The Baptism Of Christ
("Baptism of Christ" by Pietro Perugino) |
Christ is bathed in light; let us also be bathed in light.
Christ is baptized; let us also go down with him, and rise with him.
John is baptizing when Jesus draws near. Perhaps he comes to
sanctify his baptizer; certainly he comes to bury sinful humanity in the
waters. He comes to sanctify the Jordan for our sake and in readiness for us;
he who is spirit and flesh comes to begin a new creation through the Spirit and
water.
The Baptist protests; Jesus insists. Then John says: I ought
to be baptized by you. He is the lamp in the presence of the sun, the voice in
the presence of the Word, the friend in the presence of the Bridegroom, the
greatest of all born of woman in the presence of the firstborn of all creation,
the one who leapt in his mother’s womb in the presence of him who was adored in
the womb, the forerunner and future forerunner in the presence of him who has
already come and is to come again.

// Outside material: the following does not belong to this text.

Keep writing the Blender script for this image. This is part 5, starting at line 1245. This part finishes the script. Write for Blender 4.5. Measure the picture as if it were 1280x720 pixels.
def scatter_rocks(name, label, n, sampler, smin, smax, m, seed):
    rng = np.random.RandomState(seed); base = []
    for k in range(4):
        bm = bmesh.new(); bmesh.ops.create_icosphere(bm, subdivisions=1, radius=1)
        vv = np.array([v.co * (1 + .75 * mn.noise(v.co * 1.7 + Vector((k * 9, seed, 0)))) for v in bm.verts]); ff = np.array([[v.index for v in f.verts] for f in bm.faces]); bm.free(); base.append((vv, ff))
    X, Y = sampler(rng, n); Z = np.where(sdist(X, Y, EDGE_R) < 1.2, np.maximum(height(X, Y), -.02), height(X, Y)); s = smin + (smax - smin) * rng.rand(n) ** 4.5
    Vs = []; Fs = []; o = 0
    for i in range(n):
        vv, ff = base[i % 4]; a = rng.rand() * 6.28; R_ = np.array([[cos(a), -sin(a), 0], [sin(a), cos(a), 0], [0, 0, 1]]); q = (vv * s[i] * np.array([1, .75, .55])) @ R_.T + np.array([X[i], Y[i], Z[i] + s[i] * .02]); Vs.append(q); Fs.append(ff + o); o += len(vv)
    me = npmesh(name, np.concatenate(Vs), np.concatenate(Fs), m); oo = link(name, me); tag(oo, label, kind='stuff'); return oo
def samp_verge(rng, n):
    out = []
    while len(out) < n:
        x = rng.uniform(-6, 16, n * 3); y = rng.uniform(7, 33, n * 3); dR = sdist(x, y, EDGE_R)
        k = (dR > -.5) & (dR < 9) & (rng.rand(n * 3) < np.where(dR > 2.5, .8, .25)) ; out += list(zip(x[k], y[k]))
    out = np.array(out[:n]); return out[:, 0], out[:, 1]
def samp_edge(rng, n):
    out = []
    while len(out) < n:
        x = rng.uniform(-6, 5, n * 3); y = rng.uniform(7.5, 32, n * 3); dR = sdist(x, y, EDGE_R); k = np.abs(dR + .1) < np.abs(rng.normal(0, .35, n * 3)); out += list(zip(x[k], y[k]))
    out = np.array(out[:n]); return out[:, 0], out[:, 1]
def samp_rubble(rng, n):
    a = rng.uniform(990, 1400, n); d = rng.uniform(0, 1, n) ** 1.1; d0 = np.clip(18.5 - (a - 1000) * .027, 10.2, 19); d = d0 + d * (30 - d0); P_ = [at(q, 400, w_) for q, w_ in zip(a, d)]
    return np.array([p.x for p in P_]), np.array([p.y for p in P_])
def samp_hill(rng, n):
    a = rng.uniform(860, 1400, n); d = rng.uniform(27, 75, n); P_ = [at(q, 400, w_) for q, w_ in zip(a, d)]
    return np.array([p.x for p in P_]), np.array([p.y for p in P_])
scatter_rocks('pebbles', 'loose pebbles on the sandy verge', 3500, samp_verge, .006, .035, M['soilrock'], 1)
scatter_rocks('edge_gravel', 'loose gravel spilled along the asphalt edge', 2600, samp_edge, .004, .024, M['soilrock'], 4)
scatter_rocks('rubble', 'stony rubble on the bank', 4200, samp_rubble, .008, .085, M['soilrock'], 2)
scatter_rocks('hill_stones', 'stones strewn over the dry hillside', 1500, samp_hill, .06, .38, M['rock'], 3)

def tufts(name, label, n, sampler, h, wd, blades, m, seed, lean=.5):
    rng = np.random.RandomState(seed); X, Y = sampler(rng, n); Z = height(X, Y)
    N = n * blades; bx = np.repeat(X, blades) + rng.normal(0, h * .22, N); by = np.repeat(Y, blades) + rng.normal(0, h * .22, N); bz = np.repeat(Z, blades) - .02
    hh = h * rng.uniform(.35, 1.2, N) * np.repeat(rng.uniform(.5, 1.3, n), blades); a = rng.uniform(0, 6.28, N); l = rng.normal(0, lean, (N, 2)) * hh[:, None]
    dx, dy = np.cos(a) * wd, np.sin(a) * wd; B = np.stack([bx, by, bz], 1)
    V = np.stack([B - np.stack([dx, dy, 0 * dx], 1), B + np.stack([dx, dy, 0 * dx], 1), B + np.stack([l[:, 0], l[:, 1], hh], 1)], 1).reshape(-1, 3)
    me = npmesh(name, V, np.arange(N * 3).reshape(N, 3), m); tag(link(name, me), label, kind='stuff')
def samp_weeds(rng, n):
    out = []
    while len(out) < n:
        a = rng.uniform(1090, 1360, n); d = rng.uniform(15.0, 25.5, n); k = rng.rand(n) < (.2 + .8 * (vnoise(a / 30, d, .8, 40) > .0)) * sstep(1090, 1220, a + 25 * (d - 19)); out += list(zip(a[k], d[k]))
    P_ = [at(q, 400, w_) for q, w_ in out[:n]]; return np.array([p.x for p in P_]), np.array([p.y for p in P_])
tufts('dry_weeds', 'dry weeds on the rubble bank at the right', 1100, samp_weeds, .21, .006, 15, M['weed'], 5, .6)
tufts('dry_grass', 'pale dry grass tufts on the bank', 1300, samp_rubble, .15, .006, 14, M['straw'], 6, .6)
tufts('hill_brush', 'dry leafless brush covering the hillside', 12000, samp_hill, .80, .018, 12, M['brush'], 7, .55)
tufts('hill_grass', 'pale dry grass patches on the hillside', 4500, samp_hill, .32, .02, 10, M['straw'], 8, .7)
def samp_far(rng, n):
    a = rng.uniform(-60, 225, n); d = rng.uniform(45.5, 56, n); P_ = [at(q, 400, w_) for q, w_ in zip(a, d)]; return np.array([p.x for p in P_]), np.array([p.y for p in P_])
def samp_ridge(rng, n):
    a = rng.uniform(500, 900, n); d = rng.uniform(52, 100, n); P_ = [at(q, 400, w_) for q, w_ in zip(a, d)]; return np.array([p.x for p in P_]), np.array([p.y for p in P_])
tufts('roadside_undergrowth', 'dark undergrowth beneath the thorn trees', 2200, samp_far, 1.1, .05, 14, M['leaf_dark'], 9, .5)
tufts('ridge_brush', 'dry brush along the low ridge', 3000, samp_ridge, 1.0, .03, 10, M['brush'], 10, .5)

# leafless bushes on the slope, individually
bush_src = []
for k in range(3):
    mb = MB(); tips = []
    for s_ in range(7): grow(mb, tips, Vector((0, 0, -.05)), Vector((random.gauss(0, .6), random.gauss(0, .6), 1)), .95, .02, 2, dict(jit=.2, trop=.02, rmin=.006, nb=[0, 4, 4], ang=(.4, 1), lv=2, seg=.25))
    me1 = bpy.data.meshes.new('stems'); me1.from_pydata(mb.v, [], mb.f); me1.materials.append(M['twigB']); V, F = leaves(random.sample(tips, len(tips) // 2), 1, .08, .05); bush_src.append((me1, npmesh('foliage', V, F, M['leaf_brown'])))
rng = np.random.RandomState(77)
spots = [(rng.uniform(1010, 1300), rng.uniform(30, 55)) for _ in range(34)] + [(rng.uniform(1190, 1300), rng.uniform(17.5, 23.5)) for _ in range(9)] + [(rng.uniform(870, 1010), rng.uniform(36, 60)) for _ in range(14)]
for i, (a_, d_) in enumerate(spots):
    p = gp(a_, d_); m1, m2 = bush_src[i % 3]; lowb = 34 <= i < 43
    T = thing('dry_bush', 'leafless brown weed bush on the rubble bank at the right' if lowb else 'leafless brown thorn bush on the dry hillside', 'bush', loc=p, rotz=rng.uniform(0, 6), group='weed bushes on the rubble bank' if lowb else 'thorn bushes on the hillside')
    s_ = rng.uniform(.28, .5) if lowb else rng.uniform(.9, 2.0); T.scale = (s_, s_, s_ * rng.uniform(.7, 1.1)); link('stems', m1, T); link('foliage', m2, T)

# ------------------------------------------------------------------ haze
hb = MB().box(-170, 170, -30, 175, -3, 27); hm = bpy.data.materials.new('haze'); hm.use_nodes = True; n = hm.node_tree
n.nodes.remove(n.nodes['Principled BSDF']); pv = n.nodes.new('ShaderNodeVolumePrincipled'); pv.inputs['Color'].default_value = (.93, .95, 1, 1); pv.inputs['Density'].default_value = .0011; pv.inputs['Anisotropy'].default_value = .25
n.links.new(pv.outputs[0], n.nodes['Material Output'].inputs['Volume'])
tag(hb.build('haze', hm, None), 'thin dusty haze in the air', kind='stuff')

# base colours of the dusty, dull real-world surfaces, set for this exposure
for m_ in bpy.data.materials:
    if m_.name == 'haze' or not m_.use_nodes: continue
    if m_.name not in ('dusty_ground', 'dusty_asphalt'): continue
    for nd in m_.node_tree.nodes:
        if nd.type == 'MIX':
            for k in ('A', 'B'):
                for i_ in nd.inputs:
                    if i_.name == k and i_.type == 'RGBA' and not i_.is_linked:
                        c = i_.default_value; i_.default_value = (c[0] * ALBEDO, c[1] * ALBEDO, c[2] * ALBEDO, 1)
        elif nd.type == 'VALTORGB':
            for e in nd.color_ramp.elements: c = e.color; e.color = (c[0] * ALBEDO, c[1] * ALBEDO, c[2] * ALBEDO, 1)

I ought to be baptized by you: we should
also add, “and for you,” for John is to be baptized in blood, washed clean like
Peter, not only by the washing of his feet.

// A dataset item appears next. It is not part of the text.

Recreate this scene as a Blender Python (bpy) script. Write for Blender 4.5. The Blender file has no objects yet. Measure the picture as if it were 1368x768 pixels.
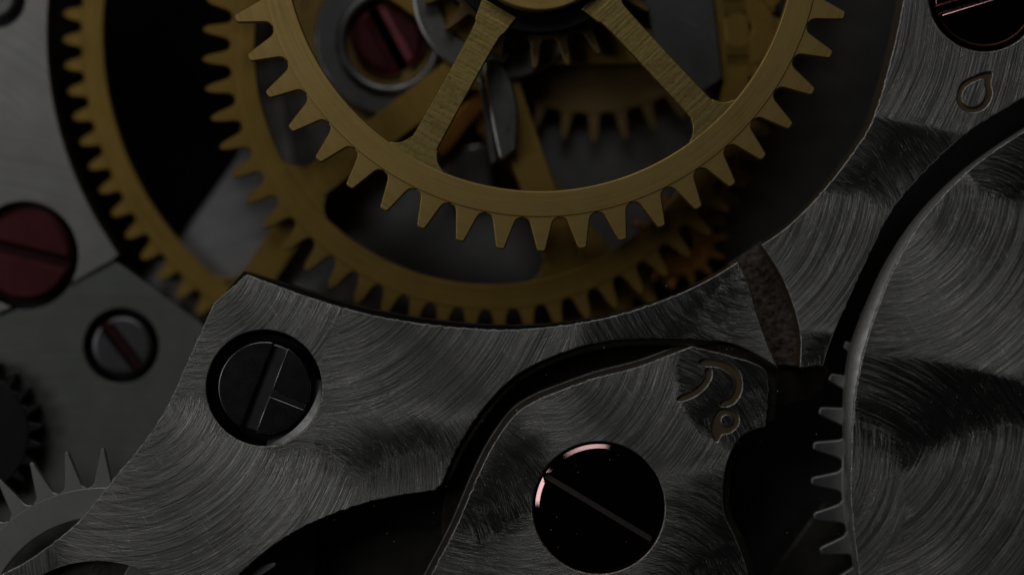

Jesus rises from the waters; the world rises with him. The
heavens like Paradise with its flaming sword, closed by Adam for himself and
his descendants, are rent open. The Spirit comes to him as to an equal, bearing
witness to his Godhead. A voice bears witness to him from heaven, his place of
origin. The Spirit descends in bodily form like the dove that so long ago
announced the ending of the flood and so gives honor to the body that is one
with God.
Today let us do honor to Christ’s baptism and celebrate this
feast in holiness. Be cleansed entirely and continue to be cleansed. Nothing
gives such pleasure to God as the conversion and salvation of men, for whom his
every word and every revelation exist. He wants you to become a living force
for all mankind, lights shining in the world. You are to be radiant lights as
you stand beside Christ, the great light, bathed in the glory of him who is the
light of heaven. You are to enjoy more and more the pure and dazzling light of
the Trinity, as now you have received—though not in its fullness—a ray of its
splendor, proceeding from the one God, in Christ Jesus our Lord, to whom be
glory and power for ever and ever. Amen.